Exercise aim: Exactly the lines between the line containing "k = NT(name); tc" and the line containing "base = k.ramp(f, [(.35, c0), (.65, c1)])", together with those two lines, are to be output.

++++ Supplied material ++++

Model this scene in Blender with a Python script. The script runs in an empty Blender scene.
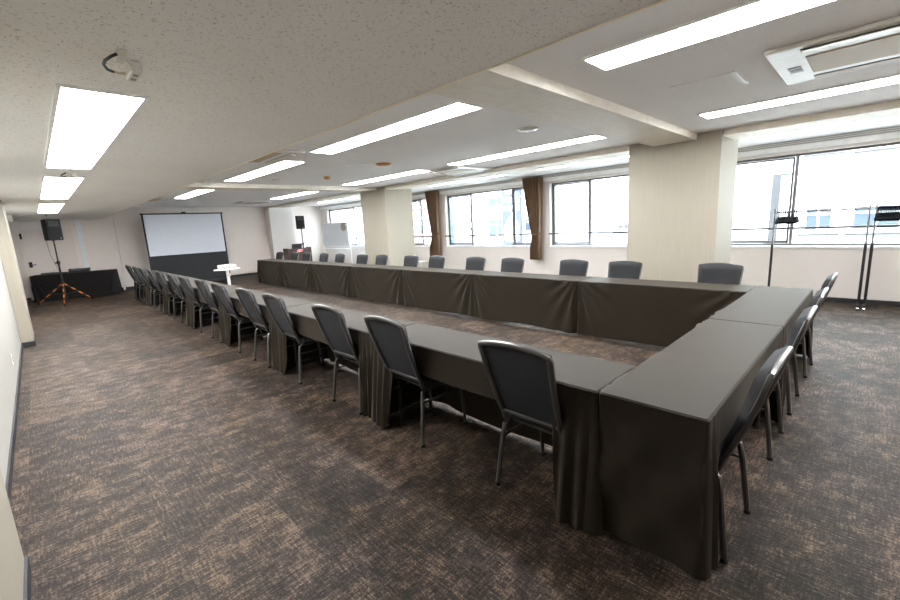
import bpy, bmesh, math, random
from mathutils import Vector, Matrix, Euler
random.seed(7)
PI = math.pi
scn = bpy.context.scene
C = scn.collection

# ------------------------------------------------------------------ camera
CF, CYAW, CPITCH, CROLL, CX, CY, CZ = 418.567, 0.77251, -0.17925, -0.05155, -1.74022, -0.84272, 1.49697
fw = Vector((math.sin(CYAW)*math.cos(CPITCH), math.cos(CYAW)*math.cos(CPITCH), math.sin(CPITCH)))
r0 = Vector((math.cos(CYAW), -math.sin(CYAW), 0)); u0 = r0.cross(fw)
rr = r0*math.cos(CROLL)+u0*math.sin(CROLL); uu = -r0*math.sin(CROLL)+u0*math.cos(CROLL)
cam_d = bpy.data.cameras.new('camera'); cam = bpy.data.objects.new('camera', cam_d); C.objects.link(cam)
cam_d.sensor_width = 36; cam_d.lens = CF*36/900; cam_d.clip_start = .05; cam_d.clip_end = 200
cam.matrix_world = Matrix(((rr.x, uu.x, -fw.x, CX), (rr.y, uu.y, -fw.y, CY), (rr.z, uu.z, -fw.z, CZ), (0, 0, 0, 1)))
scn.camera = cam

# ------------------------------------------------------------------ world, sun, exposure
w = bpy.data.worlds.new('sky'); scn.world = w; w.use_nodes = True
bg = w.node_tree.nodes['Background']; bg.inputs[0].default_value = (.74, .87, 1, 1); bg.inputs[1].default_value = 5.0
sd = bpy.data.lights.new('sun', 'SUN'); sd.energy = 10.5; sd.angle = .01; sd.color = (1, .96, .9)
so = bpy.data.objects.new('sun', sd); C.objects.link(so); so.location = (-10, 0, 20)
so.rotation_euler = Vector((.72, .25, -.65)).to_track_quat('-Z', 'Y').to_euler()
scn.view_settings.view_transform = 'Standard'; scn.view_settings.look = 'None'
scn.view_settings.gamma = 1; scn.view_settings.use_curve_mapping = False
scn.view_settings.exposure = 1.58
LAMP = 16.0

# ------------------------------------------------------------------ materials
def srgb(r, g, b):
    f = lambda c: (c/255/12.92) if c/255 <= .04045 else ((c/255+.055)/1.055)**2.4
    return (f(r), f(g), f(b), 1)
class NT:
    def __init__(s, name):
        s.m = bpy.data.materials.new(name); s.m.use_nodes = True; s.t = s.m.node_tree
        s.b = s.t.nodes['Principled BSDF']; s.out = s.t.nodes['Material Output']
    def n(s, kind, **kw):
        x = s.t.nodes.new(kind)
        for k, v in kw.items(): setattr(x, k, v)
        return x
    def l(s, a, b): s.t.links.new(a, b)
    def math(s, op, a, b=None, c=None):
        x = s.n('ShaderNodeMath', operation=op)
        for i, v in enumerate((a, b, c)):
            if v is None: continue
            if isinstance(v, (int, float)): x.inputs[i].default_value = v
            else: s.l(v, x.inputs[i])
        return x.outputs[0]
    def coord(s, scale=(1, 1, 1), which='Object'):
        tc = s.n('ShaderNodeTexCoord'); mp = s.n('ShaderNodeMapping'); mp.inputs['Scale'].default_value = scale
        s.l(tc.outputs[which], mp.inputs['Vector']); return mp.outputs[0]
    def noise(s, vec, scale, detail=3, rough=.5):
        x = s.n('ShaderNodeTexNoise'); x.inputs['Scale'].default_value = scale
        x.inputs['Detail'].default_value = detail; x.inputs['Roughness'].default_value = rough
        s.l(vec, x.inputs['Vector']); return x.outputs['Fac']
    def ramp(s, fac, stops):
        x = s.n('ShaderNodeValToRGB'); e = x.color_ramp.elements
        while len(e) < len(stops): e.new(.5)
        for el, (p, c) in zip(e, stops): el.position = p; el.color = c
        s.l(fac, x.inputs[0]); return x.outputs[0]
    def mix(s, fac, a, b, blend='MIX'):
        x = s.n('ShaderNodeMix', data_type='RGBA', blend_type=blend)
        for i, v in ((0, fac), (6, a), (7, b)):
            if isinstance(v, (int, float, tuple)): x.inputs[i].default_value = v
            else: s.l(v, x.inputs[i])
        return x.outputs[2]
    def bump(s, h, strength=.3, dist=.002):
        x = s.n('ShaderNodeBump'); x.inputs['Strength'].default_value = strength; x.inputs['Distance'].default_value = dist
        s.l(h, x.inputs['Height']); s.l(x.outputs[0], s.b.inputs['Normal'])
def plain(name, col, rough=.5, metal=0, var=.06, nscale=12, spec=.5, bump=0):
    k = NT(name); v = k.coord(); f = k.noise(v, nscale, 4)
    lo = tuple(c*(1-var) for c in col[:3])+(1,); hi = tuple(min(1, c*(1+var)) for c in col[:3])+(1,)
    k.l(k.ramp(f, [(.3, lo), (.7, hi)]), k.b.inputs['Base Color'])
    k.b.inputs['Roughness'].default_value = rough; k.b.inputs['Metallic'].default_value = metal
    k.b.inputs['Specular IOR Level'].default_value = spec
    if bump: k.bump(k.noise(v, 300, 2), bump, .001)
    return k.m
def fabric(name, col, scale=700, rough=.85, spec=.25, var=.25, sheen=0):
    k = NT(name); a = k.noise(k.coord((scale, scale*.3, scale*.3)), 1, 1); b = k.noise(k.coord((scale*.3, scale, scale)), 1, 1)
    f = k.math('MULTIPLY', k.math('ADD', a, b), .5); g = k.noise(k.coord(), 3, 3)
    lo = tuple(c*(1-var) for c in col[:3])+(1,); hi = tuple(c*(1+var) for c in col[:3])+(1,)
    k.b.inputs['Sheen Weight'].default_value = sheen; k.b.inputs['Sheen Roughness'].default_value = .5; k.b.inputs['Sheen Tint'].default_value = (1, .92, .80, 1)
    base = k.ramp(f, [(.35, lo), (.65, hi)])
    k.l(k.mix(.35, base, k.ramp(g, [(.3, lo), (.7, hi)])), k.b.inputs['Base Color'])
    k.b.inputs['Roughness'].default_value = rough; k.b.inputs['Specular IOR Level'].default_value = spec
    k.bump(f, .25, .001)
    return k.m
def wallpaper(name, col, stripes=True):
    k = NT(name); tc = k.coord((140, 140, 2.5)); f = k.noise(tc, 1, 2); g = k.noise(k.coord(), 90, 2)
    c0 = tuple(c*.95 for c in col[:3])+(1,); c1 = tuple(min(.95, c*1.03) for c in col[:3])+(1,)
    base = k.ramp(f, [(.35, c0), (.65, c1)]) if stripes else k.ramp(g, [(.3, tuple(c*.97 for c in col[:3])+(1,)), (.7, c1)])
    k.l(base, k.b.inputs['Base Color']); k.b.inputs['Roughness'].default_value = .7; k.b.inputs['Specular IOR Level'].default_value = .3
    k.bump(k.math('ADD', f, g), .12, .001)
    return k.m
def acoustic(name, col, hole=.55, th=.66):
    k = NT(name)
    f = k.noise(k.coord((52, 125, 60)), 1, 1.5); g = k.noise(k.coord((120, 46, 60)), 1.1, 1.5); d = k.noise(k.coord(), 1.2, 3)
    h = k.math('MAXIMUM', f, k.math('MULTIPLY', g, .96))
    m = k.ramp(h, [(th, (0, 0, 0, 1)), (th+.05, (1, 1, 1, 1))])
    base = k.ramp(d, [(.3, tuple(c*.96 for c in col[:3])+(1,)), (.7, col)])
    k.l(k.mix(m, base, tuple(c*hole for c in col[:3])+(1,)), k.b.inputs['Base Color'])
    k.b.inputs['Roughness'].default_value = .9; k.b.inputs['Specular IOR Level'].default_value = .2
    return k.m
def carpet():
    k = NT('carpet'); tc = k.n('ShaderNodeTexCoord'); sp = k.n('ShaderNodeSeparateXYZ'); k.l(tc.outputs['Object'], sp.inputs[0])
    T = .5
    ix = k.math('FLOOR', k.math('DIVIDE', sp.outputs[0], T)); iy = k.math('FLOOR', k.math('DIVIDE', sp.outputs[1], T))
    cb = k.n('ShaderNodeCombineXYZ'); k.l(ix, cb.inputs[0]); k.l(iy, cb.inputs[1])
    wn = k.n('ShaderNodeTexWhiteNoise', noise_dimensions='2D'); k.l(cb.outputs[0], wn.inputs['Vector'])
    ori = k.math('GREATER_THAN', wn.outputs['Value'], .5)
    def streak(sx, sy, sc, det, rough=.65): return k.noise(k.coord((sx, sy, 1)), sc, det, rough)
    a = streak(11, 85, 1, 3); b = streak(85, 11, 1, 3)
    st = k.math('ADD', k.math('MULTIPLY', a, ori), k.math('MULTIPLY', b, k.math('SUBTRACT', 1.0, ori)))
    other = k.math('ADD', k.math('MULTIPLY', b, ori), k.math('MULTIPLY', a, k.math('SUBTRACT', 1.0, ori)))
    patch = k.noise(k.coord((3.0, 4.2, 1)), 2.0, 4, .65); fine = k.noise(k.coord(), 95, 3, .75)
    v = k.math('ADD', k.math('MULTIPLY', st, .54), k.math('MULTIPLY', other, .38))
    v = k.math('ADD', v, k.math('MULTIPLY', k.math('SUBTRACT', fine, .5), .62))
    v = k.math('ADD', v, k.math('MULTIPLY', k.math('SUBTRACT', patch, .5), .54))
    v = k.math('ADD', v, k.math('MULTIPLY', k.math('SUBTRACT', wn.outputs['Value'], .5), .10))
    base = k.ramp(v, [(.29, srgb(23, 19, 15)), (.41, srgb(41, 34, 28)), (.50, srgb(63, 53, 45)), (.63, srgb(113, 97, 82))])
    hue = k.noise(k.coord((1.7, 1.7, 1)), 1.3, 2)
    tint = k.ramp(hue, [(.38, (1.02, .97, .86, 1)), (.6, (.99, .95, 1.0, 1))])
    k.l(k.mix(1.0, base, tint, 'MULTIPLY'), k.b.inputs['Base Color'])
    k.b.inputs['Roughness'].default_value = .62; k.b.inputs['Specular IOR Level'].default_value = .18
    k.bump(k.math('ADD', fine, st), .5, .004)
    return k.m
def emis(name, col, s):
    k = NT(name); e = k.n('ShaderNodeEmission'); e.inputs[0].default_value = col
    f = k.noise(k.coord((3, .6, 1)), 1, 1); k.l(k.math('MULTIPLY_ADD', f, .1*s, .95*s), e.inputs[1]); k.l(e.outputs[0], k.out.inputs[0])
    return k.m
def glassmat():
    k = NT('window_glass'); t = k.n('ShaderNodeBsdfTransparent'); g = k.n('ShaderNodeBsdfGlossy'); g.inputs['Roughness'].default_value = .02
    t.inputs[0].default_value = (.95, .98, .97, 1)
    ge = k.n('ShaderNodeNewGeometry'); fr = k.n('ShaderNodeFresnel'); k.l(k.math('MULTIPLY_ADD', ge.outputs['Backfacing'], 1/1.45-1.45, 1.45), fr.inputs[0]); mx = k.n('ShaderNodeMixShader')
    k.l(fr.outputs[0], mx.inputs[0]); k.l(t.outputs[0], mx.inputs[1]); k.l(g.outputs[0], mx.inputs[2]); k.l(mx.outputs[0], k.out.inputs[0])
    return k.m
def striped(name, ca, cb_, period):
    k = NT(name); sp = k.n('ShaderNodeSeparateXYZ'); tc = k.n('ShaderNodeTexCoord'); k.l(tc.outputs['Object'], sp.inputs[0])
    f = k.math('GREATER_THAN', k.math('FRACT', k.math('DIVIDE', sp.outputs[2], period)), .5)
    k.l(k.mix(f, ca, cb_), k.b.inputs['Base Color']); k.b.inputs['Roughness'].default_value = .6
    return k.m
def wood(name, ca, cb_):
    k = NT(name); f = k.noise(k.coord((30, 30, 2)), 1, 5)
    k.l(k.ramp(f, [(.3, ca), (.7, cb_)]), k.b.inputs['Base Color']); k.b.inputs['Roughness'].default_value = .45
    return k.m
def slotted(name, ca, cb_, freq, axis):
    k = NT(name); sp = k.n('ShaderNodeSeparateXYZ'); tc = k.n('ShaderNodeTexCoord'); k.l(tc.outputs['Object'], sp.inputs[0])
    f = k.math('GREATER_THAN', k.math('FRACT', k.math('MULTIPLY', sp.outputs[axis], freq)), .6)
    k.l(k.mix(f, ca, cb_), k.b.inputs['Base Color']); k.b.inputs['Roughness'].default_value = .6
    return k.m

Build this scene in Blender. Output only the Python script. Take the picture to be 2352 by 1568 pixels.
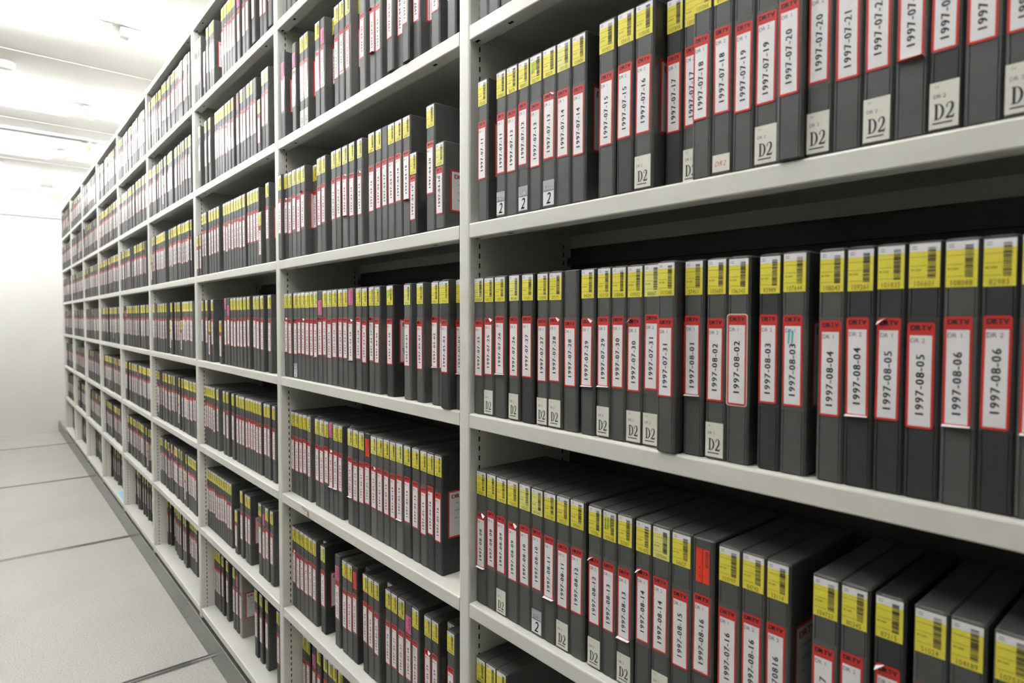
import bpy, math, random
from mathutils import Matrix, Vector
random.seed(7)
C = bpy.context.scene.collection
for o in list(bpy.data.objects): bpy.data.objects.remove(o)

# ---------------------------------------------------------------- camera
D = 0.7110            # distance of the shelf front from the camera (x)
Y1 = 0.9602           # first upright
cd = bpy.data.cameras.new('camera'); cam = bpy.data.objects.new('camera', cd); C.objects.link(cam)
R = Vector((0.76084893, -0.64892286, 0.0028329)); U = Vector((0.02108269, 0.02908176, 0.99935468)); F = Vector((0.64858648, 0.76029821, -0.03580786))
M = Matrix((R, U, -F)).transposed().to_4x4(); M.translation = (0, 0, 1.4665); cam.matrix_world = M
cd.sensor_width = 36; cd.lens = 21.757; cd.clip_start = 0.02
cd.dof.use_dof = True; cd.dof.focus_distance = 1.35; cd.dof.aperture_fstop = 5.0
sc = bpy.context.scene; sc.camera = cam
# ---------------------------------------------------------------- world, exposure
w = bpy.data.worlds.new('world'); sc.world = w; w.use_nodes = True
w.node_tree.nodes['Background'].inputs[0].default_value = (1, 1, 0.97, 1)
w.node_tree.nodes['Background'].inputs[1].default_value = 0.02
vs = sc.view_settings; vs.view_transform = 'Standard'; vs.look = 'None'; vs.gamma = 1; vs.use_curve_mapping = False
vs.exposure = 2.27
LAMP = 14.0           # strength of the fluorescent tubes
CEIL = 3.09
LAMPS_Y = [0.76, 2.42, 4.08, 5.75, 7.41, 9.07]

# ---------------------------------------------------------------- materials
def srgb(r, g, b):
    f = lambda c: (c / 255 / 12.92) if c / 255 <= .04045 else ((c / 255 + .055) / 1.055) ** 2.4
    return (f(r), f(g), f(b), 1)
MATS = {}
def mat(name, col, rough=.5, metal=0, emit=0, spec=.5, noise=0, nscale=40, bump=0, coat=0):
    m = bpy.data.materials.new(name); m.use_nodes = True; nt = m.node_tree; b = nt.nodes['Principled BSDF']
    b.inputs['Base Color'].default_value = col; b.inputs['Roughness'].default_value = rough; b.inputs['Metallic'].default_value = metal
    b.inputs['Specular IOR Level'].default_value = spec
    if coat: b.inputs['Coat Weight'].default_value = coat; b.inputs['Coat Roughness'].default_value = .12
    if emit: b.inputs['Emission Color'].default_value = col; b.inputs['Emission Strength'].default_value = emit
    if noise or bump:
        tc = nt.nodes.new('ShaderNodeTexCoord'); n = nt.nodes.new('ShaderNodeTexNoise'); n.inputs['Scale'].default_value = nscale; n.inputs['Detail'].default_value = 6
        nt.links.new(tc.outputs['Object'], n.inputs['Vector'])
        if noise:
            r = nt.nodes.new('ShaderNodeValToRGB'); r.color_ramp.elements[0].position = .3; r.color_ramp.elements[1].position = .7
            r.color_ramp.elements[0].color = [c * (1 - noise) for c in col[:3]] + [1]; r.color_ramp.elements[1].color = [min(1, c * (1 + noise)) for c in col[:3]] + [1]
            nt.links.new(n.outputs['Fac'], r.inputs['Fac']); nt.links.new(r.outputs['Color'], b.inputs['Base Color'])
        if bump:
            bp = nt.nodes.new('ShaderNodeBump'); bp.inputs['Strength'].default_value = bump; bp.inputs['Distance'].default_value = .001
            nt.links.new(n.outputs['Fac'], bp.inputs['Height']); nt.links.new(bp.outputs['Normal'], b.inputs['Normal'])
    MATS[name] = m; return m
mat('shelf_paint', srgb(209, 208, 199), .42, noise=.015, nscale=14)
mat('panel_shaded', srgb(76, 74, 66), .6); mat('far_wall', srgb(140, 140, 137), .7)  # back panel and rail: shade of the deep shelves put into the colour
mat('slot_dark', srgb(14, 13, 11), .9)
mat('case_grey', srgb(78, 78, 76), .55, noise=.06, nscale=60, bump=.15)
mat('case_black', srgb(50, 50, 50), .5, noise=.06, nscale=60, bump=.15)
mat('case_light', srgb(96, 96, 93), .55, noise=.05, nscale=60, bump=.15)
mat('case_beige', srgb(150, 147, 136), .5, noise=.05, nscale=60)
mat('sleeve_grey', srgb(86, 86, 84), .3, coat=.3); mat('sleeve_black', srgb(57, 57, 57), .28, coat=.3)
mat('sleeve_light', srgb(98, 98, 95), .3, coat=.15); mat('sleeve_beige', srgb(152, 149, 138), .25, coat=.3)
mat('label_red', srgb(206, 48, 40), .4); mat('label_white', srgb(226, 224, 224), .4, noise=.02, nscale=80)
mat('label_yellow', srgb(228, 214, 70), .45, noise=.03, nscale=120); mat('label_pale', srgb(226, 220, 120), .45)
mat('label_pink', srgb(212, 108, 150), .5); mat('label_orange', srgb(238, 62, 30), .45)
mat('ink', srgb(38, 38, 48), .6); mat('ink_soft', srgb(95, 95, 100), .6); mat('ink_olive', srgb(120, 108, 40), .6)
mat('ink_red', srgb(190, 60, 60), .6); mat('ink_green', srgb(60, 165, 70), .6); mat('ink_teal', srgb(70, 185, 180), .6); mat('ink_pinkdark', srgb(140, 40, 90), .6)
mat('sticker_cream', srgb(216, 214, 202), .5); mat('sticker_silver', srgb(166, 170, 176), .35)
mat('tape_clear', srgb(150, 150, 150), .15)
mat('steel', srgb(190, 190, 190), .25, metal=1); mat('plinth_paint', srgb(104, 103, 99), .24, metal=.25)
mat('rail_dark', srgb(70, 70, 70), .5); mat('wall_paint', srgb(206, 205, 200), .8, noise=.01, nscale=3)
mat('ceiling_paint', srgb(222, 221, 216), .85); mat('lamp_white', srgb(240, 240, 238), .4)
mat('tube', (.98, .99, 1, 1), .3, emit=LAMP)
mat('pipe_zinc', srgb(168, 170, 168), .38, metal=.7, noise=.06, nscale=25); mat('white_plastic', srgb(238, 237, 232), .4)
mat('blue_paper', srgb(150, 196, 224), .7); mat('brass', srgb(170, 150, 110), .3, metal=1)
def floor_mat():
    m = mat('floor_vinyl', srgb(202, 201, 190), .5)
    nt = m.node_tree; b = nt.nodes['Principled BSDF']; tc = nt.nodes.new('ShaderNodeTexCoord')
    n = nt.nodes.new('ShaderNodeTexNoise'); n.inputs['Scale'].default_value = 160; n.inputs['Detail'].default_value = 4
    n2 = nt.nodes.new('ShaderNodeTexNoise'); n2.inputs['Scale'].default_value = 2.2; n2.inputs['Detail'].default_value = 3
    r = nt.nodes.new('ShaderNodeValToRGB'); e = r.color_ramp.elements; e[0].position = .34; e[0].color = srgb(158, 157, 150); e[1].position = .62; e[1].color = srgb(190, 189, 182)
    mx = nt.nodes.new('ShaderNodeMixRGB'); mx.blend_type = 'MULTIPLY'; mx.inputs[0].default_value = .35
    r2 = nt.nodes.new('ShaderNodeValToRGB'); r2.color_ramp.elements[0].color = (.82, .81, .78, 1)
    r2.color_ramp.elements[0].position = .35; r2.color_ramp.elements[1].position = .6
    v = nt.nodes.new('ShaderNodeTexVoronoi'); v.inputs['Scale'].default_value = 9
    r3 = nt.nodes.new('ShaderNodeValToRGB'); r3.color_ramp.elements[0].position = .0; r3.color_ramp.elements[0].color = (.25, .24, .22, 1); r3.color_ramp.elements[1].position = .035
    m3 = nt.nodes.new('ShaderNodeMixRGB'); m3.blend_type = 'MULTIPLY'; m3.inputs[0].default_value = .8
    for x in (n, n2, v): nt.links.new(tc.outputs['Object'], x.inputs['Vector'])
    nt.links.new(n.outputs['Fac'], r.inputs[0]); nt.links.new(n2.outputs['Fac'], r2.inputs[0]); nt.links.new(v.outputs['Distance'], r3.inputs[0])
    nt.links.new(r.outputs[0], mx.inputs[1]); nt.links.new(r2.outputs[0], mx.inputs[2])
    nt.links.new(mx.outputs[0], m3.inputs[1]); nt.links.new(r3.outputs[0], m3.inputs[2]); nt.links.new(m3.outputs[0], b.inputs['Base Color'])
    bp = nt.nodes.new('ShaderNodeBump'); bp.inputs['Strength'].default_value = .35; bp.inputs['Distance'].default_value = .001
    nt.links.new(n.outputs['Fac'], bp.inputs['Height']); nt.links.new(bp.outputs['Normal'], b.inputs['Normal'])
floor_mat()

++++

Solution to this exercise:
    k = NT(name); tc = k.coord((140, 140, 2.5)); f = k.noise(tc, 1, 2); g = k.noise(k.coord(), 90, 2)
    c0 = tuple(c*.95 for c in col[:3])+(1,); c1 = tuple(min(.95, c*1.03) for c in col[:3])+(1,)
    base = k.ramp(f, [(.35, c0), (.65, c1)]) if stripes else k.ramp(g, [(.3, tuple(c*.97 for c in col[:3])+(1,)), (.7, c1)])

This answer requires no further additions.